Select every line containing the word "scene" from the material, and copy those lines.

* begin *

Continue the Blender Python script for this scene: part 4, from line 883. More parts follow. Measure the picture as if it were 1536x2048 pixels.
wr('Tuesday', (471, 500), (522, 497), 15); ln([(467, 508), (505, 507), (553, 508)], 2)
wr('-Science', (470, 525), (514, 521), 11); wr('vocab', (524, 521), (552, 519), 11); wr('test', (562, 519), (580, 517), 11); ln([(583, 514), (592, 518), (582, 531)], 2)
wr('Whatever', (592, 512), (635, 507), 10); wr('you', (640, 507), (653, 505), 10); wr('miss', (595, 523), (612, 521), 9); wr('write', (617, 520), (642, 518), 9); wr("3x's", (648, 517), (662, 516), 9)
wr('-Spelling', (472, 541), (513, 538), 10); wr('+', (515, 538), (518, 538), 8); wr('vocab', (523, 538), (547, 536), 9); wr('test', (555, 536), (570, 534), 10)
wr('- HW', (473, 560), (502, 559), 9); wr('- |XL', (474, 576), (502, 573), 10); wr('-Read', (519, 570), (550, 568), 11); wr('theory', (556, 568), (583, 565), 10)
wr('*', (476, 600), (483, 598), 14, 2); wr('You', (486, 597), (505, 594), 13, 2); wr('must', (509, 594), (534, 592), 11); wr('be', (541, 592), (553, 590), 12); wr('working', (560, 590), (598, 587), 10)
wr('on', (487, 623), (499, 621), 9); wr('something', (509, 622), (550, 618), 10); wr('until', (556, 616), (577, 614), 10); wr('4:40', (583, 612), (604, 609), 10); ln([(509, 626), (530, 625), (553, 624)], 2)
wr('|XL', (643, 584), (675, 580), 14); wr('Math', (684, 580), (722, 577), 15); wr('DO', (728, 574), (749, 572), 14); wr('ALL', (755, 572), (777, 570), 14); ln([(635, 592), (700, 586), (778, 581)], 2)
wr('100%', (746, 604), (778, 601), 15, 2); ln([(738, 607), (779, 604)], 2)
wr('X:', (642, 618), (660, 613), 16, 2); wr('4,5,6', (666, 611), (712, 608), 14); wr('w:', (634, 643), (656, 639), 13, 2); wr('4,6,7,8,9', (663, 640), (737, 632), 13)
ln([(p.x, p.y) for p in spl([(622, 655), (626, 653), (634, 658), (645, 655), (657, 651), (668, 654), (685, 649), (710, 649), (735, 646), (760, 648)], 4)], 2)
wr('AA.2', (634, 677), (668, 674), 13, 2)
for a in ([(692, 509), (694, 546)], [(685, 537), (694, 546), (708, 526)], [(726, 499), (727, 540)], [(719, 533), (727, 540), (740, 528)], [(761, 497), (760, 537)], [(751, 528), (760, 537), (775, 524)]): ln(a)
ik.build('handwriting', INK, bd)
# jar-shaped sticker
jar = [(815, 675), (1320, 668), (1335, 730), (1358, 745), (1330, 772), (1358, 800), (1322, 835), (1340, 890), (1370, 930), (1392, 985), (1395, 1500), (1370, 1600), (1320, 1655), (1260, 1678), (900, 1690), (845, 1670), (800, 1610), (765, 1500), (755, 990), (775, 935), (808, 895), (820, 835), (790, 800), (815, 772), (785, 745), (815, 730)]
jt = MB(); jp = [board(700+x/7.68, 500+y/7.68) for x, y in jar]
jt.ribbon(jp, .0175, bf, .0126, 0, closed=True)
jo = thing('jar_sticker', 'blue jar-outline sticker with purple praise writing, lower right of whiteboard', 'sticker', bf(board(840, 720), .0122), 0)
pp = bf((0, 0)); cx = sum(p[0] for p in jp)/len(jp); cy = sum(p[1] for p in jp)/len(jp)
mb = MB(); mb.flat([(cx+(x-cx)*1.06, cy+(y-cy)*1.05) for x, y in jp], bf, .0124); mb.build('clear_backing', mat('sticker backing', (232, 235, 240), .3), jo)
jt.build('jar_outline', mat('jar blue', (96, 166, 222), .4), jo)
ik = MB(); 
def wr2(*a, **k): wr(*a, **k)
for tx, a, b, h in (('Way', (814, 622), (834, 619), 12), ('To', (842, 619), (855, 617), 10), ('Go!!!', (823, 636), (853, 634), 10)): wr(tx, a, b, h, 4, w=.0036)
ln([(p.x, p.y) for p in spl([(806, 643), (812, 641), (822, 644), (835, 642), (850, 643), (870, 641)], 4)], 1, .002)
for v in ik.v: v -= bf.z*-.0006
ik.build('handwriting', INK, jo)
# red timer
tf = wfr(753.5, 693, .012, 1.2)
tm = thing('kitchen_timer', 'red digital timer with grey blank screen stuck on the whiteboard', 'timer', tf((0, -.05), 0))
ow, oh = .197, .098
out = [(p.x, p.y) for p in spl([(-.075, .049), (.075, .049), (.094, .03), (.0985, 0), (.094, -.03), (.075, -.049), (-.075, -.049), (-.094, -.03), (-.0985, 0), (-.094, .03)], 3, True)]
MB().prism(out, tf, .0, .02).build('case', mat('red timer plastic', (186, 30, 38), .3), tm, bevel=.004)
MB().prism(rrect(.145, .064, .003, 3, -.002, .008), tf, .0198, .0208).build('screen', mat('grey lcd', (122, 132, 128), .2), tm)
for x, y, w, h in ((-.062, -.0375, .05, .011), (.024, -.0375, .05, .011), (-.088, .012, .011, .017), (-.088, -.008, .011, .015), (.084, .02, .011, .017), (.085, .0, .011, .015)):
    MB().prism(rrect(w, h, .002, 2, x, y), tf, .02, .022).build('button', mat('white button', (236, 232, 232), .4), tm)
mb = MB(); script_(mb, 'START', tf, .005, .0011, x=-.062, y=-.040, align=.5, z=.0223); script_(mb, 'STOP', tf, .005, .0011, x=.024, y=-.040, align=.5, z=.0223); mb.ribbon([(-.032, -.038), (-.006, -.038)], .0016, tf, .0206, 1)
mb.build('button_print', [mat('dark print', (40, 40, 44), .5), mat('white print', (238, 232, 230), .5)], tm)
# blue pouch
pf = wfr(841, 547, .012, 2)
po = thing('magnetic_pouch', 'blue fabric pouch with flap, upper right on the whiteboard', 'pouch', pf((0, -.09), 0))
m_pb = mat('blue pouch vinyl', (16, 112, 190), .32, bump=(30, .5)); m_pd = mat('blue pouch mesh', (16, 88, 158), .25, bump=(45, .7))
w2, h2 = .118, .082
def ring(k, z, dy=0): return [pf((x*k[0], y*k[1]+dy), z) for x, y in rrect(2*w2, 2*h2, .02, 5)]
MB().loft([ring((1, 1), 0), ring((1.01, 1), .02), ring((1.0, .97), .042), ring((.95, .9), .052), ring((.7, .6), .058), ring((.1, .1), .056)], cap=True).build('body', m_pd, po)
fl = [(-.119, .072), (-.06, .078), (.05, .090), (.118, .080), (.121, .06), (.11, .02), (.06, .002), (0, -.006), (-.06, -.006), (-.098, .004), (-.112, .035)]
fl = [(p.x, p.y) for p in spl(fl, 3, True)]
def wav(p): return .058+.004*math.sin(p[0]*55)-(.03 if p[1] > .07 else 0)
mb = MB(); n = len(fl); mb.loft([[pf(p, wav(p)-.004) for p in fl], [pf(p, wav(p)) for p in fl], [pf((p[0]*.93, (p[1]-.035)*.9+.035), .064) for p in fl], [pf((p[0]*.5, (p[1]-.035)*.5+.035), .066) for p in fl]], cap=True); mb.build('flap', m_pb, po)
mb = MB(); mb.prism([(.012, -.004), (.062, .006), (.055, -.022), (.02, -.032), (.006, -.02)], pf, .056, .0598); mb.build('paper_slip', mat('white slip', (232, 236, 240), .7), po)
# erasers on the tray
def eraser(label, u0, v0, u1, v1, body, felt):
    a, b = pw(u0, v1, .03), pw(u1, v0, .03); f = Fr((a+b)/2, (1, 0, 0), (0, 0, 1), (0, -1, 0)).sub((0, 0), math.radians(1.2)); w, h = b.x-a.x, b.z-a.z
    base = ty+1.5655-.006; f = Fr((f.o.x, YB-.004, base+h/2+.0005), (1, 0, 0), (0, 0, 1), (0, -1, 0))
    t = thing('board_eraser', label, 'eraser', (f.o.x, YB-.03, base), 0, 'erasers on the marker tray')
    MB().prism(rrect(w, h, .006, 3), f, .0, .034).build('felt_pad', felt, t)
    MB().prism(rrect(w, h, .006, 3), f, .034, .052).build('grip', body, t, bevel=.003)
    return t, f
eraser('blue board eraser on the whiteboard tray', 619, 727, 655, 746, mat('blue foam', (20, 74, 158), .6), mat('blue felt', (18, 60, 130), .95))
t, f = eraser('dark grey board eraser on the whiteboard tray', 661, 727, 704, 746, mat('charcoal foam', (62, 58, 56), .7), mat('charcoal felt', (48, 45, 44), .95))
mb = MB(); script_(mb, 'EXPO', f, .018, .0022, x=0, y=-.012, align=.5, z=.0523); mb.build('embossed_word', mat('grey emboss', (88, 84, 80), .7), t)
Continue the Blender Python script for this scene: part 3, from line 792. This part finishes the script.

* end *

**Written response:**
Continue the Blender Python script for this scene: part 4, from line 883. More parts follow. Measure the picture as if it were 1536x2048 pixels.
Continue the Blender Python script for this scene: part 3, from line 792. This part finishes the script.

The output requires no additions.